— begin Material provided —
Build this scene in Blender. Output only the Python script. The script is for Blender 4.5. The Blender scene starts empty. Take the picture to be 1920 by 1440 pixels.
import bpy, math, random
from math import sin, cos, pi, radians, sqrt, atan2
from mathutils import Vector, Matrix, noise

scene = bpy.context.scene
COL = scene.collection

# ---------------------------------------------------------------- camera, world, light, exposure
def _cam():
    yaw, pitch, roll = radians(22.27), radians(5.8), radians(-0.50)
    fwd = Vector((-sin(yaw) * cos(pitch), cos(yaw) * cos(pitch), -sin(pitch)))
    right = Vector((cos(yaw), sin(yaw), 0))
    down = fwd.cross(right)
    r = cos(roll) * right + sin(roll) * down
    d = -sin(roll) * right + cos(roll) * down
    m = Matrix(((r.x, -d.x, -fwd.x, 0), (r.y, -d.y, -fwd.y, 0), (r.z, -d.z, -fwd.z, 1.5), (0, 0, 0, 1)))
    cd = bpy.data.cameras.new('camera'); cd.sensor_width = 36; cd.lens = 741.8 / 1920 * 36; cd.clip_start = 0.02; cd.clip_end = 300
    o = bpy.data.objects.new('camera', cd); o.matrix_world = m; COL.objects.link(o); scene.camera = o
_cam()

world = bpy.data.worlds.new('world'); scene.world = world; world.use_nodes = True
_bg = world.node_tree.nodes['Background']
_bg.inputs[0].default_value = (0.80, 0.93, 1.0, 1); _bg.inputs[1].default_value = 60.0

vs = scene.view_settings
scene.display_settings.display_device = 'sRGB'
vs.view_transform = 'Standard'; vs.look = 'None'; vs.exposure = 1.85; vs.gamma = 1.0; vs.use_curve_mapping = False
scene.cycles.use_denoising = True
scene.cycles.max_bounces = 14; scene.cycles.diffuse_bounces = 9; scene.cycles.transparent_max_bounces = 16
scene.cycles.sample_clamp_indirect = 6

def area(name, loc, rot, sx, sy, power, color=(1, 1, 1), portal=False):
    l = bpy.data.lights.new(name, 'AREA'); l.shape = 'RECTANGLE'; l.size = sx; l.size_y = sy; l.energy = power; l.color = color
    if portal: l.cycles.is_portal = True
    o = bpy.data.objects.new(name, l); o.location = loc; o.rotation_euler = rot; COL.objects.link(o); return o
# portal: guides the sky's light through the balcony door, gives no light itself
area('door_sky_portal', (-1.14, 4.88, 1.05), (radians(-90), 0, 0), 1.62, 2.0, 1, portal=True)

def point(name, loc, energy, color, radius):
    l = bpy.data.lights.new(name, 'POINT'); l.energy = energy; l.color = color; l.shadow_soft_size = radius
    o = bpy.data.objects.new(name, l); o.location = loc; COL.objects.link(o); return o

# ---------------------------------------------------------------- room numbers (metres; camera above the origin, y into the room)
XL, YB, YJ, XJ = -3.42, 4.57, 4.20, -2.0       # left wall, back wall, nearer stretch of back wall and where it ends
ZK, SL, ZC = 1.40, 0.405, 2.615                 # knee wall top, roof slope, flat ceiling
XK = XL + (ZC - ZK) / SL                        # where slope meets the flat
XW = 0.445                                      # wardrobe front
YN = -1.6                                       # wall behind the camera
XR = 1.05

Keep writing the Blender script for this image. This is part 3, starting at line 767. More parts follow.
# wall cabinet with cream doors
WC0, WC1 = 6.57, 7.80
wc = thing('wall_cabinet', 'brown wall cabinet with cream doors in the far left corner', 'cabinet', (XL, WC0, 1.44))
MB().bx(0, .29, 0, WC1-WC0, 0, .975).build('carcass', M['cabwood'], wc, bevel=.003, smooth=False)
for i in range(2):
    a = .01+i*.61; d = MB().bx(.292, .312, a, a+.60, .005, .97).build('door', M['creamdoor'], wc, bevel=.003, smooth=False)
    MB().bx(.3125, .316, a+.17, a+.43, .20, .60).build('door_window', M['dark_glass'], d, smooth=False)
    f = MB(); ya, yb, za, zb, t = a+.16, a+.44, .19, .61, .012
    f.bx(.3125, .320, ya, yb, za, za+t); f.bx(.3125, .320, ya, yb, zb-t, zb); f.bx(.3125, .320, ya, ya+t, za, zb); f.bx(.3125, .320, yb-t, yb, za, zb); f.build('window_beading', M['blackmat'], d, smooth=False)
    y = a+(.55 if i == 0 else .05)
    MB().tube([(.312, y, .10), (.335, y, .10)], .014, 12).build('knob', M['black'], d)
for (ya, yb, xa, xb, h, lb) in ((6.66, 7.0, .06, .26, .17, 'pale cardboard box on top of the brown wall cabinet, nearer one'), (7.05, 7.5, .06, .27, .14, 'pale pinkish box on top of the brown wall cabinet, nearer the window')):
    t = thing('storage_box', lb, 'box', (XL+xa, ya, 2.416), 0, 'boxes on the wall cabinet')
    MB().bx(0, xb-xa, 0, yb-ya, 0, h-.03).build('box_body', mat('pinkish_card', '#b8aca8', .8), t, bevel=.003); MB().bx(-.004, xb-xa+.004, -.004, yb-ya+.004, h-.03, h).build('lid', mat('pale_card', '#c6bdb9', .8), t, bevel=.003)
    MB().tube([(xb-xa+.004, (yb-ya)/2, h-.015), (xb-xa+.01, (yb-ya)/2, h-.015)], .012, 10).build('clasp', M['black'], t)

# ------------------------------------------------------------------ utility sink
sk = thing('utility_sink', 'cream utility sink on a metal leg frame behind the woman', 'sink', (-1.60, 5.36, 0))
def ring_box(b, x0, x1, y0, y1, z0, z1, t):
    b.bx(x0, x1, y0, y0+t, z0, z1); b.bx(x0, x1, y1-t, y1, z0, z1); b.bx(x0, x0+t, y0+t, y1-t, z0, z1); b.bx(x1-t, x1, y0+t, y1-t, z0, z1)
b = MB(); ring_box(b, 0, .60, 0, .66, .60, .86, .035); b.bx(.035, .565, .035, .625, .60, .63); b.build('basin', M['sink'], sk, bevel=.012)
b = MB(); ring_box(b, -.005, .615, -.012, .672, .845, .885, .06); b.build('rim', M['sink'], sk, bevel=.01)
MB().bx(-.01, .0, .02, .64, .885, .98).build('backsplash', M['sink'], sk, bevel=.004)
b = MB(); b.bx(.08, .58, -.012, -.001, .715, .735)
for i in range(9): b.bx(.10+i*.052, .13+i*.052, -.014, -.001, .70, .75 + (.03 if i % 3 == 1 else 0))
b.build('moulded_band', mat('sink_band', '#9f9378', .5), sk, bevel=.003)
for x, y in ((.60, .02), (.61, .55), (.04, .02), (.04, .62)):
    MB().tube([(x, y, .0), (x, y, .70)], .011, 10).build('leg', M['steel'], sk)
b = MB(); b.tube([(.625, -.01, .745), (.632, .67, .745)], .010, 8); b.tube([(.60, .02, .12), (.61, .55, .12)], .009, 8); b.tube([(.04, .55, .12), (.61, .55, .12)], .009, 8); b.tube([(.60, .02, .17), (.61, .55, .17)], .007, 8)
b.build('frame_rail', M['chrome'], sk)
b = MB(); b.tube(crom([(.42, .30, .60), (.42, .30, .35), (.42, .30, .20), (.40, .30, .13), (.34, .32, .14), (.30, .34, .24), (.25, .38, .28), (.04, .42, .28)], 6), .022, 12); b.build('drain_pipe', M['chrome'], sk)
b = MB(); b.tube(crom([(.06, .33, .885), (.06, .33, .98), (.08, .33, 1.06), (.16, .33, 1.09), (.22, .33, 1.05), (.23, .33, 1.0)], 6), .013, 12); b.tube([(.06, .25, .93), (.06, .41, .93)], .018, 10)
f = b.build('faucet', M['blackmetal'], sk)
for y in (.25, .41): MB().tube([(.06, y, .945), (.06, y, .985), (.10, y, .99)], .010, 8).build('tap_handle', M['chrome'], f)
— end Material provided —
Written task =
Type out the whole listing above again, exactly as it stands.

Result of this task =
Build this scene in Blender. Output only the Python script. The script is for Blender 4.5. The Blender scene starts empty. Take the picture to be 1920 by 1440 pixels.
import bpy, math, random
from math import sin, cos, pi, radians, sqrt, atan2
from mathutils import Vector, Matrix, noise

scene = bpy.context.scene
COL = scene.collection

# ---------------------------------------------------------------- camera, world, light, exposure
def _cam():
    yaw, pitch, roll = radians(22.27), radians(5.8), radians(-0.50)
    fwd = Vector((-sin(yaw) * cos(pitch), cos(yaw) * cos(pitch), -sin(pitch)))
    right = Vector((cos(yaw), sin(yaw), 0))
    down = fwd.cross(right)
    r = cos(roll) * right + sin(roll) * down
    d = -sin(roll) * right + cos(roll) * down
    m = Matrix(((r.x, -d.x, -fwd.x, 0), (r.y, -d.y, -fwd.y, 0), (r.z, -d.z, -fwd.z, 1.5), (0, 0, 0, 1)))
    cd = bpy.data.cameras.new('camera'); cd.sensor_width = 36; cd.lens = 741.8 / 1920 * 36; cd.clip_start = 0.02; cd.clip_end = 300
    o = bpy.data.objects.new('camera', cd); o.matrix_world = m; COL.objects.link(o); scene.camera = o
_cam()

world = bpy.data.worlds.new('world'); scene.world = world; world.use_nodes = True
_bg = world.node_tree.nodes['Background']
_bg.inputs[0].default_value = (0.80, 0.93, 1.0, 1); _bg.inputs[1].default_value = 60.0

vs = scene.view_settings
scene.display_settings.display_device = 'sRGB'
vs.view_transform = 'Standard'; vs.look = 'None'; vs.exposure = 1.85; vs.gamma = 1.0; vs.use_curve_mapping = False
scene.cycles.use_denoising = True
scene.cycles.max_bounces = 14; scene.cycles.diffuse_bounces = 9; scene.cycles.transparent_max_bounces = 16
scene.cycles.sample_clamp_indirect = 6

def area(name, loc, rot, sx, sy, power, color=(1, 1, 1), portal=False):
    l = bpy.data.lights.new(name, 'AREA'); l.shape = 'RECTANGLE'; l.size = sx; l.size_y = sy; l.energy = power; l.color = color
    if portal: l.cycles.is_portal = True
    o = bpy.data.objects.new(name, l); o.location = loc; o.rotation_euler = rot; COL.objects.link(o); return o
# portal: guides the sky's light through the balcony door, gives no light itself
area('door_sky_portal', (-1.14, 4.88, 1.05), (radians(-90), 0, 0), 1.62, 2.0, 1, portal=True)

def point(name, loc, energy, color, radius):
    l = bpy.data.lights.new(name, 'POINT'); l.energy = energy; l.color = color; l.shadow_soft_size = radius
    o = bpy.data.objects.new(name, l); o.location = loc; COL.objects.link(o); return o

# ---------------------------------------------------------------- room numbers (metres; camera above the origin, y into the room)
XL, YB, YJ, XJ = -3.42, 4.57, 4.20, -2.0       # left wall, back wall, nearer stretch of back wall and where it ends
ZK, SL, ZC = 1.40, 0.405, 2.615                 # knee wall top, roof slope, flat ceiling
XK = XL + (ZC - ZK) / SL                        # where slope meets the flat
XW = 0.445                                      # wardrobe front
YN = -1.6                                       # wall behind the camera
XR = 1.05

Keep writing the Blender script for this image. This is part 3, starting at line 767. More parts follow.
# wall cabinet with cream doors
WC0, WC1 = 6.57, 7.80
wc = thing('wall_cabinet', 'brown wall cabinet with cream doors in the far left corner', 'cabinet', (XL, WC0, 1.44))
MB().bx(0, .29, 0, WC1-WC0, 0, .975).build('carcass', M['cabwood'], wc, bevel=.003, smooth=False)
for i in range(2):
    a = .01+i*.61; d = MB().bx(.292, .312, a, a+.60, .005, .97).build('door', M['creamdoor'], wc, bevel=.003, smooth=False)
    MB().bx(.3125, .316, a+.17, a+.43, .20, .60).build('door_window', M['dark_glass'], d, smooth=False)
    f = MB(); ya, yb, za, zb, t = a+.16, a+.44, .19, .61, .012
    f.bx(.3125, .320, ya, yb, za, za+t); f.bx(.3125, .320, ya, yb, zb-t, zb); f.bx(.3125, .320, ya, ya+t, za, zb); f.bx(.3125, .320, yb-t, yb, za, zb); f.build('window_beading', M['blackmat'], d, smooth=False)
    y = a+(.55 if i == 0 else .05)
    MB().tube([(.312, y, .10), (.335, y, .10)], .014, 12).build('knob', M['black'], d)
for (ya, yb, xa, xb, h, lb) in ((6.66, 7.0, .06, .26, .17, 'pale cardboard box on top of the brown wall cabinet, nearer one'), (7.05, 7.5, .06, .27, .14, 'pale pinkish box on top of the brown wall cabinet, nearer the window')):
    t = thing('storage_box', lb, 'box', (XL+xa, ya, 2.416), 0, 'boxes on the wall cabinet')
    MB().bx(0, xb-xa, 0, yb-ya, 0, h-.03).build('box_body', mat('pinkish_card', '#b8aca8', .8), t, bevel=.003); MB().bx(-.004, xb-xa+.004, -.004, yb-ya+.004, h-.03, h).build('lid', mat('pale_card', '#c6bdb9', .8), t, bevel=.003)
    MB().tube([(xb-xa+.004, (yb-ya)/2, h-.015), (xb-xa+.01, (yb-ya)/2, h-.015)], .012, 10).build('clasp', M['black'], t)

# ------------------------------------------------------------------ utility sink
sk = thing('utility_sink', 'cream utility sink on a metal leg frame behind the woman', 'sink', (-1.60, 5.36, 0))
def ring_box(b, x0, x1, y0, y1, z0, z1, t):
    b.bx(x0, x1, y0, y0+t, z0, z1); b.bx(x0, x1, y1-t, y1, z0, z1); b.bx(x0, x0+t, y0+t, y1-t, z0, z1); b.bx(x1-t, x1, y0+t, y1-t, z0, z1)
b = MB(); ring_box(b, 0, .60, 0, .66, .60, .86, .035); b.bx(.035, .565, .035, .625, .60, .63); b.build('basin', M['sink'], sk, bevel=.012)
b = MB(); ring_box(b, -.005, .615, -.012, .672, .845, .885, .06); b.build('rim', M['sink'], sk, bevel=.01)
MB().bx(-.01, .0, .02, .64, .885, .98).build('backsplash', M['sink'], sk, bevel=.004)
b = MB(); b.bx(.08, .58, -.012, -.001, .715, .735)
for i in range(9): b.bx(.10+i*.052, .13+i*.052, -.014, -.001, .70, .75 + (.03 if i % 3 == 1 else 0))
b.build('moulded_band', mat('sink_band', '#9f9378', .5), sk, bevel=.003)
for x, y in ((.60, .02), (.61, .55), (.04, .02), (.04, .62)):
    MB().tube([(x, y, .0), (x, y, .70)], .011, 10).build('leg', M['steel'], sk)
b = MB(); b.tube([(.625, -.01, .745), (.632, .67, .745)], .010, 8); b.tube([(.60, .02, .12), (.61, .55, .12)], .009, 8); b.tube([(.04, .55, .12), (.61, .55, .12)], .009, 8); b.tube([(.60, .02, .17), (.61, .55, .17)], .007, 8)
b.build('frame_rail', M['chrome'], sk)
b = MB(); b.tube(crom([(.42, .30, .60), (.42, .30, .35), (.42, .30, .20), (.40, .30, .13), (.34, .32, .14), (.30, .34, .24), (.25, .38, .28), (.04, .42, .28)], 6), .022, 12); b.build('drain_pipe', M['chrome'], sk)
b = MB(); b.tube(crom([(.06, .33, .885), (.06, .33, .98), (.08, .33, 1.06), (.16, .33, 1.09), (.22, .33, 1.05), (.23, .33, 1.0)], 6), .013, 12); b.tube([(.06, .25, .93), (.06, .41, .93)], .018, 10)
f = b.build('faucet', M['blackmetal'], sk)
for y in (.25, .41): MB().tube([(.06, y, .945), (.06, y, .985), (.10, y, .99)], .010, 8).build('tap_handle', M['chrome'], f)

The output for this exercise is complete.